**Data segment**
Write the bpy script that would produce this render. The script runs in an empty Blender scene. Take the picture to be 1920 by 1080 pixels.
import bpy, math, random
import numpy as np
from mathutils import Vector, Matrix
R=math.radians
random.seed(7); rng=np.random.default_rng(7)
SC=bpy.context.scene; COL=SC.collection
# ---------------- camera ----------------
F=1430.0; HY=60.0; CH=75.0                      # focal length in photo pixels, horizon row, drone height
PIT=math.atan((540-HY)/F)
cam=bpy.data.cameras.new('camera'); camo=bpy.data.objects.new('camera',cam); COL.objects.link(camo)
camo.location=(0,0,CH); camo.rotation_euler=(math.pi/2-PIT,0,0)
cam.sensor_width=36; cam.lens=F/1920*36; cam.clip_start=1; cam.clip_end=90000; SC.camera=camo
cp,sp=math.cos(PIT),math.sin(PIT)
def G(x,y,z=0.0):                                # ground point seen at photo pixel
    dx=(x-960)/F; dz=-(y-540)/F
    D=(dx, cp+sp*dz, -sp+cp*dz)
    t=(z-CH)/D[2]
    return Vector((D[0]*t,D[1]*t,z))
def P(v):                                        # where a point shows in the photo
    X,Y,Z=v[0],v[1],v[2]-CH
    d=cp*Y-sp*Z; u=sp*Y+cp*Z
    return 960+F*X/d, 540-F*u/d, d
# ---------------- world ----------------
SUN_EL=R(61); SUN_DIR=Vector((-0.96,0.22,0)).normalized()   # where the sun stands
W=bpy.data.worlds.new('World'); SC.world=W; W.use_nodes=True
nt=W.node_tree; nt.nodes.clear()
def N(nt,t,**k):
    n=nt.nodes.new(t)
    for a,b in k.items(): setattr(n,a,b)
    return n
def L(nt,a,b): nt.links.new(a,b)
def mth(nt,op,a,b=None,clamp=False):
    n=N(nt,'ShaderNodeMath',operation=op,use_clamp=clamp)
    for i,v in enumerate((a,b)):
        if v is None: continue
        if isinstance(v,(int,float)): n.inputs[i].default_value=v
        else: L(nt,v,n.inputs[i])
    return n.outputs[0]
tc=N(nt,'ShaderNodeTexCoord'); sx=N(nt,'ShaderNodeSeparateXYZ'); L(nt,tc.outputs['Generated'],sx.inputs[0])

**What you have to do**
Quote every line of the data, word for word.

**Task output**
Write the bpy script that would produce this render. The script runs in an empty Blender scene. Take the picture to be 1920 by 1080 pixels.
import bpy, math, random
import numpy as np
from mathutils import Vector, Matrix
R=math.radians
random.seed(7); rng=np.random.default_rng(7)
SC=bpy.context.scene; COL=SC.collection
# ---------------- camera ----------------
F=1430.0; HY=60.0; CH=75.0                      # focal length in photo pixels, horizon row, drone height
PIT=math.atan((540-HY)/F)
cam=bpy.data.cameras.new('camera'); camo=bpy.data.objects.new('camera',cam); COL.objects.link(camo)
camo.location=(0,0,CH); camo.rotation_euler=(math.pi/2-PIT,0,0)
cam.sensor_width=36; cam.lens=F/1920*36; cam.clip_start=1; cam.clip_end=90000; SC.camera=camo
cp,sp=math.cos(PIT),math.sin(PIT)
def G(x,y,z=0.0):                                # ground point seen at photo pixel
    dx=(x-960)/F; dz=-(y-540)/F
    D=(dx, cp+sp*dz, -sp+cp*dz)
    t=(z-CH)/D[2]
    return Vector((D[0]*t,D[1]*t,z))
def P(v):                                        # where a point shows in the photo
    X,Y,Z=v[0],v[1],v[2]-CH
    d=cp*Y-sp*Z; u=sp*Y+cp*Z
    return 960+F*X/d, 540-F*u/d, d
# ---------------- world ----------------
SUN_EL=R(61); SUN_DIR=Vector((-0.96,0.22,0)).normalized()   # where the sun stands
W=bpy.data.worlds.new('World'); SC.world=W; W.use_nodes=True
nt=W.node_tree; nt.nodes.clear()
def N(nt,t,**k):
    n=nt.nodes.new(t)
    for a,b in k.items(): setattr(n,a,b)
    return n
def L(nt,a,b): nt.links.new(a,b)
def mth(nt,op,a,b=None,clamp=False):
    n=N(nt,'ShaderNodeMath',operation=op,use_clamp=clamp)
    for i,v in enumerate((a,b)):
        if v is None: continue
        if isinstance(v,(int,float)): n.inputs[i].default_value=v
        else: L(nt,v,n.inputs[i])
    return n.outputs[0]
tc=N(nt,'ShaderNodeTexCoord'); sx=N(nt,'ShaderNodeSeparateXYZ'); L(nt,tc.outputs['Generated'],sx.inputs[0])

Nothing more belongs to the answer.